REFLEXÕES SOBRE A MENINA E O PÁSSARO



Aquele que ensina, aprende. O doador torna-se quem recebe. Aquele que cura será curado. O curador ferido é o mais capacitado para curar. Mas aquele que aprisiona, torna-se prisioneiro.
Dentro de um livro, a palavra, na palavra, as verdades de cada leitor.

Os sonhos são as verdades além de mim. Quando estou presa à minha própria imagem (SOMBRA), desprendo-me do que me desprende. A libertação acontece quando a minha atenção não está em mim, não está na minha imagem. Essa imagem é a máscara que me solicita a satisfação do outro. Essa imagem me fixa no espelho, que é o lago de Narciso. E o próprio lago nunca chega a conhecer Narciso, pois ele próprio também está preso, sendo aprisionador. Assim conta Oscar Wilde, que o lago chorou quando Narciso morreu: "Choro por ele porque, todas as vezes que ele se deitava sobre minhas margens, eu podia ver, no fundo dos seus olhos, a minha própria beleza refletida" (Paulo Coelho, O lago e Narciso. In: Revista AG, Jornal A Gazeta ? 19I12I2010).

Quando aprisiono o meu olhar em mim, vejo o que penso que o outro vê. Aprisiono o outro a mim e eu mesma ao outro. Assim, Narciso e o lago, tornam-se um só, cada um absorvendo o outro, pensando ser a si próprio.

Estou refletindo sobre a distância, a falta, o vazio prenhe, a saudade. Todas essas palavras reportam a uma só coisa: aquilo que aí não está é buscado, porque falta. E a busca finda com a alegria do encontro. O encontro é um perpassar, não uma permanência. Por isso a busca é infinda. Por isso a alegria não é permanente. Ela habita no perpassar, logo é necessário buscar mais e de novo e infinitamente.

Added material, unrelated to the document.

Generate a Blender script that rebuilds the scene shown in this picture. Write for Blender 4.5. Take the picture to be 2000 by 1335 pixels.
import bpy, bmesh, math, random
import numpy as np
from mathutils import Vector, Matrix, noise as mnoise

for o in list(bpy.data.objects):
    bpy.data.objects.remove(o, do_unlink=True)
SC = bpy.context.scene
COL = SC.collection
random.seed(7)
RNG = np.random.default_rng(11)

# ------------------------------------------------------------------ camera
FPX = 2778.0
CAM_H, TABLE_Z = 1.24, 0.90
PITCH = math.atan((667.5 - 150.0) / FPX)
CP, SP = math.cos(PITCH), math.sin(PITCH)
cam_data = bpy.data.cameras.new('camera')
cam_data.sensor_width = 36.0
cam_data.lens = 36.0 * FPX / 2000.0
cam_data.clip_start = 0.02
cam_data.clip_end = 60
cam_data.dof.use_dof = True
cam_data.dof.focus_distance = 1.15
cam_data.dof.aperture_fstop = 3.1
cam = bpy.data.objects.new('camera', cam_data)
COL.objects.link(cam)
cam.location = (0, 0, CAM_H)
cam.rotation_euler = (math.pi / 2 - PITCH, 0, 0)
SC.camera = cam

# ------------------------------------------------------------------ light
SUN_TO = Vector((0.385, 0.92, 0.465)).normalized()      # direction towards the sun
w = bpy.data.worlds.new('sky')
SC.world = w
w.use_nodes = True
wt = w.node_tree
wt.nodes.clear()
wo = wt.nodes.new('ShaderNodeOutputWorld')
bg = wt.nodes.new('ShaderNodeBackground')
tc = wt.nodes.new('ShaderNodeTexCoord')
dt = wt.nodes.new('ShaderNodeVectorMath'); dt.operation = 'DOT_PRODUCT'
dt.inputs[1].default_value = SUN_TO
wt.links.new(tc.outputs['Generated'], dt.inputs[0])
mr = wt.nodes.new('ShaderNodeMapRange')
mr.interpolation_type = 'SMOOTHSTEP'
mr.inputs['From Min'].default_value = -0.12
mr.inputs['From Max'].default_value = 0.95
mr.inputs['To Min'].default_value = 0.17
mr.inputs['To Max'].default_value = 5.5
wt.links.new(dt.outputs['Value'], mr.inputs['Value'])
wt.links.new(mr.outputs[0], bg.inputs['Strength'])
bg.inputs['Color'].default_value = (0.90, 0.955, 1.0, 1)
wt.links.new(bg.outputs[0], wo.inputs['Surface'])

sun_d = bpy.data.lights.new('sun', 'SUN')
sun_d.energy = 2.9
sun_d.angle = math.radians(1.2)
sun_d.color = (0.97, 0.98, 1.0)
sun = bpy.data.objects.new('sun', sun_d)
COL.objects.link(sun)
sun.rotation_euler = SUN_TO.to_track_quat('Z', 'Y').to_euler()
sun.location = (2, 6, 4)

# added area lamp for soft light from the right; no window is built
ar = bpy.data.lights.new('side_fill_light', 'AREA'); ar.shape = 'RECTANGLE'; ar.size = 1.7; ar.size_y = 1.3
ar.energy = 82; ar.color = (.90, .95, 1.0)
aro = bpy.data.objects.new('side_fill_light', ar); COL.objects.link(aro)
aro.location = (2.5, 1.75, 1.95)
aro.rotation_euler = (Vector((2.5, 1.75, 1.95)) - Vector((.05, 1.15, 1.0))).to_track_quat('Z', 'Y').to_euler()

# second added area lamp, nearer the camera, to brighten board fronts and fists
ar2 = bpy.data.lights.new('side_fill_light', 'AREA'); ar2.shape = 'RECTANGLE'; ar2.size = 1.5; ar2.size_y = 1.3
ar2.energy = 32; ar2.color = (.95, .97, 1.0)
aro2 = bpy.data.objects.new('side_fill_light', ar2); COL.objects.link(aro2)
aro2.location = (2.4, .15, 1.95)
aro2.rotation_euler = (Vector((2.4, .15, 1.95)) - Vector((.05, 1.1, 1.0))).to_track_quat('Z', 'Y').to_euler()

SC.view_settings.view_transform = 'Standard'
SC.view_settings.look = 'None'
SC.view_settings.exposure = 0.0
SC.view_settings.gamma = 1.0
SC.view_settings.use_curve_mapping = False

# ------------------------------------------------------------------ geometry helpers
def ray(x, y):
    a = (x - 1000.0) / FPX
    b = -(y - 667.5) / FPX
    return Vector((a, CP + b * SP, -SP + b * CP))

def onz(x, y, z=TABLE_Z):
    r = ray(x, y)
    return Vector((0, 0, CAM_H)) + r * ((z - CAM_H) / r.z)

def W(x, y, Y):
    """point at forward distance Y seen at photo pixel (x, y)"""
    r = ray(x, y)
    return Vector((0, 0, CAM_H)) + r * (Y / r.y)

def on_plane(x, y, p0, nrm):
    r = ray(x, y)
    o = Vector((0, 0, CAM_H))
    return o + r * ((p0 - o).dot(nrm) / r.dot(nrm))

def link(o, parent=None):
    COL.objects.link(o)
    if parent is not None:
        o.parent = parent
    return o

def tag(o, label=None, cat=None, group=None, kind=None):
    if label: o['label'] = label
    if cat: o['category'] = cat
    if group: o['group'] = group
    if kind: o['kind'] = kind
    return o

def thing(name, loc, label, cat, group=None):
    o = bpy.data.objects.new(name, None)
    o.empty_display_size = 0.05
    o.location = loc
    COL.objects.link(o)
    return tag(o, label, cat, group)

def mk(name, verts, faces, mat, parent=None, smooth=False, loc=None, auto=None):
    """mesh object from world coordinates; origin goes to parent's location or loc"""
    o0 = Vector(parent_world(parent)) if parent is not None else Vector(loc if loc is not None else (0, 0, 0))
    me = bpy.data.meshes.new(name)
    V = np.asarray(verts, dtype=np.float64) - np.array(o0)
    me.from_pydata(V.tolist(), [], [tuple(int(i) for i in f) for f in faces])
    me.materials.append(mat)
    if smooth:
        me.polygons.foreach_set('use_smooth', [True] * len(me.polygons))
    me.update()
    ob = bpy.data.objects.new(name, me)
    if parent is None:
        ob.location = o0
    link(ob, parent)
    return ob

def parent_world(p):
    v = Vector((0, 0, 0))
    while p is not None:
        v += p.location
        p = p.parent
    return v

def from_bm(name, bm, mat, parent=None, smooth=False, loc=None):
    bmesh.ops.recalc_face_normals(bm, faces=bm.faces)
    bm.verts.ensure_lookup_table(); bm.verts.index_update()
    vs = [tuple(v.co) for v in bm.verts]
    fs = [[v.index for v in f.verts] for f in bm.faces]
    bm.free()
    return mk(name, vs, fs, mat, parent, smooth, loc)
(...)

A conseqüência natural da busca é o encontro (quem procura acha, sempre no último lugar ou tempo). A este, atribui-se a alegria (de encontrar). O encontro é um momento, o perpasse, o nó entre duas linhas, o cruzamento de duas ruas. Passado o tempo e lugar do encontro, outra coisa acontece. Não é mais alegria, mas uma realização posterior. Entre um encontro e outro, está a busca, que marca novos encontros, que geram novas alegrias. Mas a busca é angustiante, apesar de ser o caminho para o encontro que gera a alegria. Sendo a busca mesma gerada pela angústia. Essa angústia é conhecida por tristeza e nega-se então vivê-la. Quando nos negamos vivenciar a angústia, nos privamos do aprendizado na busca. Mas a angústia é o caminho ou veículo que possibilita a alegria do encontro. Paradoxal, mas cruamente verdadeiro. A alegria só se faz conhecer sendo trilhado o angustiante caminho da busca.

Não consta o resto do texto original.